Early adopters of illegitimate professions

When the movie industry first came into being in the U.S., it wasn't seen as a very reputable profession. Given discrimination against immigrants and women in other more established industries, it was only natural that they were first in line to grab jobs in Hollywood. Specifically, many ”screenwriters“ in those days (I put screenwriter in quotations because it was the silent era for movies so the job consisted of writing the interstitial title cards, not dialogue) were women:

Women had been a major force in the film industry during the silent era, particularly in the area of "screenwriting." Since dialogue wasn't needed, and inter-titles were a separate discipline, screenplays were called "scenarios", with the concept of "play" devolving onto the movie itself, which commonly was called a "photoplay" in the first generations of cinema.

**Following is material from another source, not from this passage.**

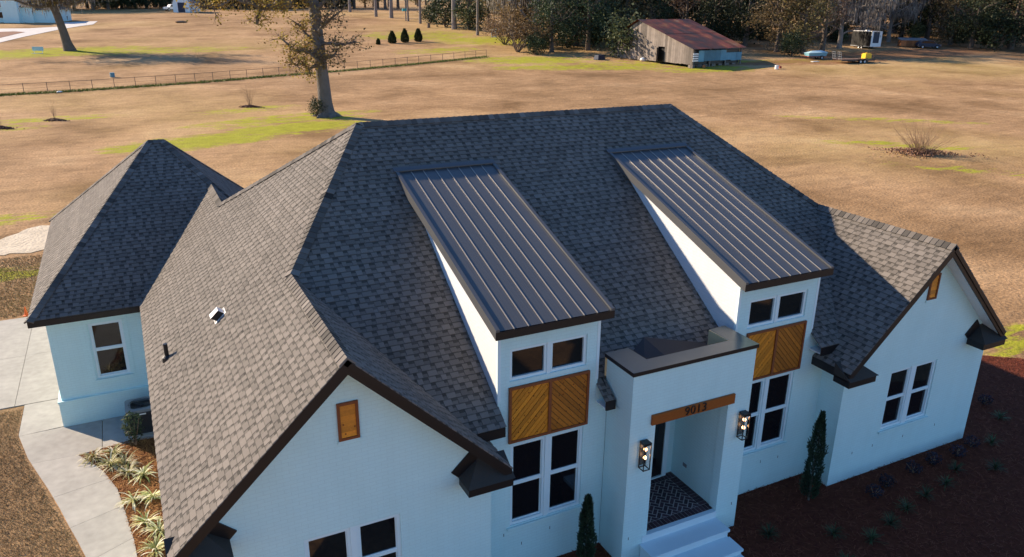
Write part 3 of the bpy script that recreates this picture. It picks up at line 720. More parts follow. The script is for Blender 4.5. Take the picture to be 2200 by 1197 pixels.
# rake boards, soffits and cornice returns of the two front gables
def rakes(xa, xc, xb, ztop):
    for (x0, z0), (x1, z1) in (((xa, zl), (xc, ztop)), ((xb, zl), (xc, ztop))):
        MB().prism([(x0, yr-.01, z0-.235), (x1, yr-.01, z1-.255), (x1, yr-.01, z1-.012), (x0, yr-.01, z0-.012)] if x0 < x1 else [(x1, yr-.01, z1-.255), (x0, yr-.01, z0-.235), (x0, yr-.01, z0-.012), (x1, yr-.01, z1-.012)], (0, .035, 0)).build('rake_board', MAT['fascia'], house)
        d = .03
        MB().prism([(x0, yr+.026, z0-.19), (x1, yr+.026, z1-.21), (x1, yw, z1-.21), (x0, yw, z0-.19)], (0, 0, d)).build('rake_soffit', MAT['soffit'], house)
    for x0, sg in ((xa, 1), (xb, -1)):
        L0 = .84; o = MB()
        a, b = sorted((x0-sg*.01, x0+sg*L0)); zt = zl-.16
        o.box(a, yr-.05, zt-.17, b, yw, zt); ret = o.build('cornice_return', MAT['fascia'], house)
        xi, xo = x0+sg*(L0+.03), x0-sg*.03
        P = [Vector((xo, yr-.09, zt)), Vector((xi, yr-.09, zt)), Vector((xi, yw, zt)), Vector((xo, yw, zt)), Vector((xi-sg*.40, yw, zt+.30)), Vector((xo, yw, zt+.30))]
        m = MB(); m.add(P, [(0, 1, 4, 5), (1, 2, 4), (0, 5, 3), (0, 3, 2, 1)], [.16, .12, .12, .1]); m.build('return_roof', MAT['shingle'], ret)
        m = MB(); m.prism([(xi-sg*.02, yw-.03, zt-.02), (xi-sg*.38, yw-.03, zt+.30), (xi-sg*.24, yw-.03, zt+.46), (xi+sg*.12, yw-.03, zt+.12)], (0, .028, 0)); m.build('flashing', MAT['fascia'], ret)
rakes(xl, xm, xre, zrl); rakes(rwl, xrm, rwr, zrw)
# wooden gable louvres
def louvre(xc, z0, z1, hw, y):
    f = MB(); t = .045
    f.box(xc-hw, y-.035, z0, xc-hw+t, y, z1).box(xc+hw-t, y-.035, z0, xc+hw, y, z1).box(xc-hw+t, y-.035, z1-t, xc+hw-t, y, z1).box(xc-hw+t, y-.035, z0, xc+hw-t, y, z0+t)
    o = f.build('gable_louvre', MAT['woodframe'], house); n = 6; h = (z1-z0-2*t)/n
    for i in range(n):
        a = z0+t+i*h
        MB().prism([(xc-hw+t, y-.022, a+.004), (xc+hw-t, y-.022, a+.004), (xc+hw-t, y-.008, a+h-.004), (xc-hw+t, y-.008, a+h-.004)], (0, .02, 0)).build('slat', MAT['woodL'], o)
    MB().box(xc-hw-.02, y-.03, z0-.06, xc+hw+.02, y, z0-.003).build('sill', MAT['brick'], o)
louvre(2.475, 4.38, 5.05, .17, yw); louvre(16.38, 4.46, 5.10, .16, yw)

# dormers
def dormer(x0, x1, wx0, wx1, sd):
    top = lambda y: zd+sD*(y-yd)
    und = lambda y: top(y)-.13
    ya = (und(0)-Fz(0))/(sF-sD)
    for xx in (wx0, wx1-.04):
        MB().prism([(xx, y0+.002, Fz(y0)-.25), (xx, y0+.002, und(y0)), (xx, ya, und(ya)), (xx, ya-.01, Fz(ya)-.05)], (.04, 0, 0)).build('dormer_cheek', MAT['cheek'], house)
    # corner boards
    Each('corner_board', MAT['trim']).box(wx0-.008, y0-.012, Fz(y0)+.1, wx0+.055, y0+.05, und(y0)-.02).box(wx1-.055, y0-.012, Fz(y0)+.1, wx1+.008, y0+.05, und(y0)-.02)
    r = MB().prism([(x0+.02, yd+.02, top(yd)-.10), (x1-.02, yd+.02, top(yd)-.10), (x1-.02, yt, top(yt)-.10), (x0+.02, yt, top(yt)-.10)], (0, 0, .09)).build('dormer_roof', MAT['fascia'], house)
    n = 8; a0, a1 = x0+.06, x1-.06; pw = (a1-a0)/n
    def pt(x, y, h): return (x, y, top(y)+h)
    for i in range(n):
        m = MB(); xa, xb = a0+i*pw, a0+(i+1)*pw
        prof = [(xa, 0), (xa+pw*.30, 0), (xa+pw*.33, .0006), (xa+pw*.37, .0006), (xa+pw*.40, 0), (xa+pw*.60, 0), (xa+pw*.63, .0006), (xa+pw*.67, .0006), (xa+pw*.70, 0), (xb, 0)]
        V = [pt(x, yd-.015, h) for x, h in prof]+[pt(x, yt, h) for x, h in prof]; k = len(prof)
        m.add(V, [(j, j+1, k+j+1, k+j) for j in range(k-1)]); m.build('metal_pan', MAT['metal'], r)
        if i:
            q = MB(); q.prism([pt(xa-.007, yd-.02, -.005), pt(xa+.007, yd-.02, -.005), pt(xa+.007, yt-.06, -.005), pt(xa-.007, yt-.06, -.005)], (0, 0, .021)); q.build('standing_seam', MAT['seam'], r)
    for xa, xb in ((x0-.015, x0+.06), (x1-.06, x1+.015)):
        MB().prism([pt(xa, yd-.03, -.16), pt(xb, yd-.03, -.16), pt(xb, yt-.02, -.16), pt(xa, yt-.02, -.16)], (0, 0, .20)).build('rake_trim', MAT['metal'], r)
    MB().box(x0-.02, yd-.036, top(yd)-.168, x1+.02, yd-.031, top(yd)-.016).build('eave_fascia', MAT['fascia'], r)
    # cap flashing at the top
    MB().prism([pt(x0-.05, yt-.07, .036), pt(x1+.015, yt-.07, .036), (x1+.015, yt+.05, Fz(yt+.05)+.040), (x0-.05, yt+.05, Fz(yt+.05)+.040)], (0, 0, .014)).build('cap_flashing', MAT['metal'], r)
    # chevron boards between the windows
dormer(D1[0], D1[1], 5.41, 7.58, 1); dormer(D2[0], D2[1], 11.03, 13.35, 2)
def panel(x0, x1, z0, z1, seed):
    rng = random.Random(seed); y = y0-.004; t = .05; xm_ = (x0+x1)/2
    f = MB(); f.box(x0, y-.045, z0, x0+t, y, z1).box(x1-t, y-.045, z0, x1, y, z1).box(x0+t, y-.045, z1-t, x1-t, y, z1).box(x0+t, y-.045, z0, x1-t, y, z0+t).box(xm_-.03, y-.047, z0+t, xm_+.03, y, z1-t)
    o = f.build('chevron_panel', MAT['woodframe'], house)
    MB().box(x0+.01, y-.005, z0+.01, x1-.01, y-.001, z1-.01).build('backing_board', MAT['black'], o)
    for a, b, sg, mat in ((x0+t, xm_-.03, 1, 'woodL'), (xm_+.03, x1-t, -1, 'woodR')):
        d = Vector((math.cos(math.radians(47)), 0, math.sin(math.radians(47))*sg)); nn = Vector((-d.z, 0, d.x)); wd = .088
        c0 = Vector(((a+b)/2, 0, (z0+z1)/2)); k = -14
        rect = [(a, z0+t), (b, z0+t), (b, z1-t), (a, z1-t)]
        while k < 14:
            lo, hi = k*wd+.005, (k+1)*wd-.005
            # clip the opening to the strip lo..hi measured across the boards
            P = [((p[0]-c0.x)*d.x+(p[1]-c0.z)*d.z, (p[0]-c0.x)*nn.x+(p[1]-c0.z)*nn.z) for p in rect]
            q = clip_rect(P, -9, 9, lo, hi)
            if len(q) >= 3 and area(q) > .0008:
                pts = [(c0.x+p[0]*d.x+p[1]*nn.x, y-.006-rng.random()*.006, c0.z+p[0]*d.z+p[1]*nn.z) for p in q]
                yy = pts[0][1]; pts = [(p[0], yy-.012, p[2]) for p in pts]
                MB().prism(pts, (0, .012, 0)).build('board', MAT[mat], o)
            k += 1
panel(5.63, 7.375, 3.07, 4.255, 5); panel(11.36, 13.10, 3.07, 4.265, 6)

# porch
py, px0, px1, pz = 10.51, 7.84, 10.86, 4.40
ox0, ox1, oz0, oz1 = 8.44, 10.27, .55, 3.24
p = MB(); wall_front(p, px0, px1, 0, pz, py, [(ox0, ox1, oz0, oz1)], depth=.22)
p.add([(px0, py, 0), (px0, y0+.1, 0), (px0, 11.42, pz), (px0, py, pz)], [(0, 1, 2, 3)]); p.add([(px1, py, 0), (px1, y0+.1, 0), (px1, 11.42, pz), (px1, py, pz)], [(3, 2, 1, 0)])
p.box(px0, 10.9, 3.5, px1, 11.5, 3.52)
p.build('porch_wall', MAT['brick'], house)
i_ = MB(); i_.add([(10.30, py+.22, .6), (10.30, 12.13, .6), (10.30, 12.13, 3.5), (10.30, py+.22, 3.5)], [(3, 2, 1, 0)]); i_.add([(8.30, py+.22, .6), (8.30, 12.13, .6), (8.30, 12.13, 3.5), (8.30, py+.22, 3.5)], [(0, 1, 2, 3)])
i_.add([(8.3, 12.13, .6), (10.3, 12.13, .6), (10.3, 12.13, 3.5), (8.3, 12.13, 3.5)], [(0, 1, 2, 3)]); i_.add([(8.3, py+.22, 3.5), (10.3, py+.22, 3.5), (10.3, 12.13, 3.5), (8.3, 12.13, 3.5)], [(0, 1, 2, 3)])
i_.add([(8.3, py+.22, 3.24), (10.3, py+.22, 3.24), (10.3, py+.22, 3.5), (8.3, py+.22, 3.5)], [(3, 2, 1, 0)])
i_.build('porch_lining', MAT['brick'], house)
dr = MB().box(8.62, 12.09, .64, 9.98, 12.125, 2.95).build('front_door', MAT['doordark'], house)
MB().box(8.80, 12.075, .9, 9.26, 12.089, 2.75).build('pane', MAT['glass'], dr); MB().box(9.34, 12.075, .9, 9.80, 12.089, 2.75).build('pane', MAT['glass'], dr)
MB().box(9.98, 12.06, .6, 10.10, 12.128, 3.07).box(8.50, 12.06, .6, 8.62, 12.128, 3.07).box(8.62, 12.06, 2.95, 9.98, 12.128, 3.07).box(8.62, 12.05, .6, 9.98, 12.128, .64).build('door_casing', MAT['trim'], dr)
MB().box(10.285, 11.60, 1.02, 10.299, 11.72, 1.10).build('outlet_cover', MAT['grey'], house)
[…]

June Mathis, who helped make Rudolph Valentino a superstar, wrote the scenarios and screenplays for over a hundred films, and also as an "editorial director" on many other films, from the mid-Teens until 1930.

Women directors were not uncommon during the silent era (In fact, the first "feature" film was directed by a woman, back in 1896).

 

After sound came to the movies, however, women started to be squeezed out of the movies. Why?

The era of the Talkie launched was followed closely by The Great Depression, and several dominoes toppled into each other in succession.

At first, movie studios were not hurt by the downturn in consumer spending, as Americans sought entertainment in the movie theaters. By the end of the Hebert Hoover Administration, attendance was declining as economic conditions worsened.

The studios were forced to turn to the New York money center banks to seek capital. The banks put their own representatives on movie studios' boards of directors. The financial experts brought in to the industry by the banks reorganized the business and imposed a corporate management paradigm on the studios. This outside influence exerted a great deal of pressure towards conformity and the imposition of strict hierarchies.

It is a truism of organizational theory that the more complex the structure, the more control is exerted over all aspects of the organization, and the more conformity is demanded from organizational players. The corporate hierarchies were dominated by men, and the pressure for conformity made the vertical, publicly traded studios inhospitable to women, who by their very gender, could not conform to the dominant corporate paradigm.

 

Notably, it was a woman, Frances Marion, who was the highest paid screenwriter in Hollywood from 1916 through 1935.

I think of this story when I read about discrimination in other fields. The life cycle of discrimination often repeats itself across industries, leading its victims to be early adopters of new and not yet socially respected professions.